The Democratic leaders turned to Jim Foster. Why couldn't he keep his troops under control? Foster knew this new generation of gays were not
his
troops; he didn't even try to exert control. Harvey was particularly ecstatic at Foster's humiliation. “You should've seen the bastard squirm,” he told Michael Wong. “You would've loved it. Those stupid elected officials were so embarrassed that these usually docile queens were now loud and demanding. I loved it. Maybe now, they'll realize that Foster and the whole group are frauds. They got what they deserved.”

The liberal establishment was aghast. What happened to all the polite homosexuals these politicians had seen every election year at courteous candidates' nights and chic cocktail parties? “Their conduct is not only unacceptable in that it violates the right of all to be heard,” George Moscone announced, “but it is also deeply counterproductive.” Counterproductive proved the key word. The Mondale demonstration, the endless marches, and all the new angry rhetoric; toleration is one thing, liberals warned, but all this could lead to a backlash. They had no paucity of evidence to buttress their contention that a backlash could indeed fall on San Francisco.

Random beatings of gays increased sharply in the Castro after Bryant's win. Not robberies or muggings, just violent attacks. Gays started carrying police whistles and organized street patrols. Harvey and Tom Randol heard a whistle one night and rushed to a beating. While Randol tended the victim, Harvey chased down the attacker.

“Don't beat me,” the youth pleaded when Milk tackled him.

“No, I'm not going to beat you,” Harvey taunted. “I'm going to take you down to Toad Hall and tell everybody what you tried to do and just let them take care of you.”

Harvey dragged the punk to the victim who, as afraid of the police as he was of the attacker, said he wouldn't press charges. Milk reluctantly let the kid go, warning, “Tell all your friends we're down here waiting for them.”

Conservatives had organized their own political backlash against the city's liberal direction in the form of successful petition drives to put two measures on a special election ballot in August. One measure simply repealed the hard-fought district elections scheme and would keep the election of supervisors on a citywide basis. Supervisor Dianne Feinstein soon emerged as this propostion's spokesperson. The second, more sweeping measure, not only repealed district elections but in effect recalled Mayor Moscone, District Attorney Joe Freitas, and Sheriff Richard Hongisto. Proponents of this initiative made no small issue of the close connections all three politicians had to the increasingly raucous gays while promoting the proposition in the conservative west side. Were these officials letting homosexuals take over San Francisco?

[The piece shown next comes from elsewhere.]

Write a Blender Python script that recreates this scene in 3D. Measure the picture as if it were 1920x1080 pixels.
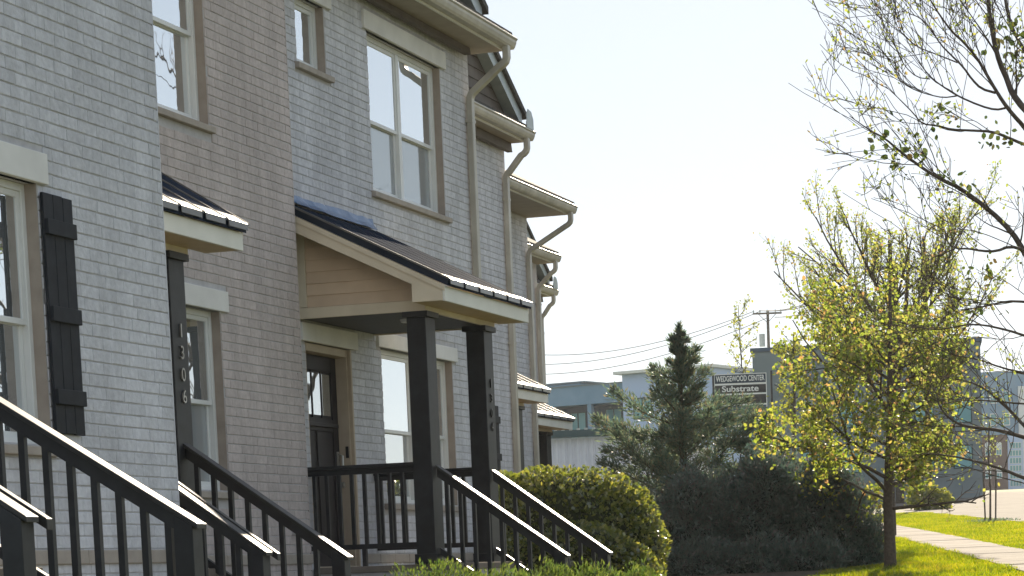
import bpy, bmesh, math, random
import numpy as np
from mathutils import Vector, Matrix

for o in list(bpy.data.objects):
    bpy.data.objects.remove(o, do_unlink=True)
C = bpy.context.scene.collection
sc = bpy.context.scene
R = math.radians

# ------------------------------------------------------------------ camera
# z = 0 is the eye height; +Y runs along the house fronts, +X points to the street.
RIGHT = Vector((0.95827038, 0.2834647, -0.03695464))
DOWN = Vector((-0.00323194, -0.11852234, -0.99294613))
FWD = Vector((-0.28584512, 0.9516303, -0.11266031))
FPX, PPX, PPY = 4736.45, 1125.54, 1607.64
cam = bpy.data.cameras.new('camera')
camo = bpy.data.objects.new('camera', cam)
C.objects.link(camo)
mw = Matrix.Identity(4)
for i, v in enumerate((RIGHT, -DOWN, -FWD)):
    for k in range(3):
        mw[k][i] = v[k]
camo.matrix_world = mw
cam.sensor_width = 36.0
cam.lens = FPX / 1920 * 36.0
cam.shift_x = (960 - PPX) / 1920
cam.shift_y = (PPY - 540) / 1920
cam.clip_start = 0.1
cam.clip_end = 3000
sc.camera = camo

# ------------------------------------------------------------------ light
SUN = Vector((-0.09, 0.94, 0.36)).normalized()
world = bpy.data.worlds.new("World")
sc.world = world
world.use_nodes = True
wn = world.node_tree
bg = wn.nodes['Background']
sky = wn.nodes.new('ShaderNodeTexSky')
sky.sky_type = 'NISHITA'
sky.sun_disc = False
sky.sun_elevation = math.asin(SUN.z)
sky.sun_rotation = math.atan2(SUN.x, SUN.y)
sky.altitude = 150
sky.air_density = 0.65
sky.dust_density = 0.08
sky.ozone_density = 0.0
soft = wn.nodes.new('ShaderNodeGamma')      # flattens the sky's brightness range, so the shaded fronts look lighter beside it
soft.inputs['Gamma'].default_value = 0.35
wn.links.new(sky.outputs['Color'], soft.inputs['Color'])
wn.links.new(soft.outputs['Color'], bg.inputs['Color'])
bg.inputs['Strength'].default_value = 0.15
sl = bpy.data.lights.new('sun', 'SUN')
sl.energy = 3.7
sl.angle = R(0.5)
sl.color = (1.0, 0.86, 0.66)
so = bpy.data.objects.new('sun', sl)
so.rotation_euler = (-SUN).to_track_quat('-Z', 'Y').to_euler()
so.location = (0, 0, 60)
C.objects.link(so)
vs = sc.view_settings
vs.view_transform = 'Standard'
vs.look = 'None'
vs.exposure = 1.74
vs.gamma = 1.0
vs.use_curve_mapping = False

# ------------------------------------------------------------------ helpers
ORG = {}


def px(p):
    v = Vector(p)
    d = v.dot(FWD)
    return v.dot(RIGHT) / d * FPX + PPX, v.dot(DOWN) / d * FPX + PPY, d


def tag(o, label=None, cat=None, group=None, kind=None):
    if label: o['label'] = label
    if cat: o['category'] = cat
    if group: o['group'] = group
    if kind: o['kind'] = kind
    return o


def empty(name, loc, label=None, cat=None, group=None, parent=None):
    o = bpy.data.objects.new(name, None)
    o.empty_display_size = 0.2
    C.objects.link(o)
    loc = Vector(loc)
    ORG[o.name] = loc
    if parent is not None:
        o.parent = parent
        o.location = loc - ORG[parent.name]
    else:
        o.location = loc
    return tag(o, label, cat, group)


def link_mesh(name, me, mat, parent=None, org=(0, 0, 0)):
    o = bpy.data.objects.new(name, me)
    C.objects.link(o)
    if mat is not None and not me.materials:
        me.materials.append(mat)
    org = Vector(org)
    ORG[o.name] = org
    if parent is not None:
        o.parent = parent
        o.location = org - ORG[parent.name]
    else:
        o.location = org
    return o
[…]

Liberals also warned that anyone who needed proof of a backlash need go no further than the heavily Irish Catholic working-class neighborhood two miles south of Castro Street, where a police officer-cum-firefighter was making waves as an unorthodox supervisorial candidate out to restore traditional values to San Francisco government. “I am not going to be forced out of San Francisco by splinter groups of radicals, social deviates and incorrigibles,” the candidate wrote in his campaign literature. “You must realize there are thousands upon thousands of frustrated angry people such as yourselves waiting to unleash a fury that can and will eradicate the malignancies which blight our beautiful city.”

The candidate's slogan: “Unite and Fight—For Dan White!”

*   *   *

“Faggot, faggot, faggot.”

No sooner had Robert Hillsborough and Jerry Taylor climbed from their car on that warm night of June 21 than the four attackers were upon them. The slight, thin Taylor scrambled over an eight-foot fence and hid behind garbage cans, convinced the huskier Hillsborough could handle himself.

Then came the screams: “Faggot, faggot, faggot.” A Latino youth, later identified as John Cordova, was kneeling over the prostrate body of Robert Hillsborough, stabbing him passionately, thrusting the fishing knife again and again into the gardener's chest, then into his face. Blood stained his hand, spurted into the streets and still he sank his blade into the fallen man; fifteen times he lashed out, sinking the steel into flesh, shouting “Faggot, faggot, faggot.”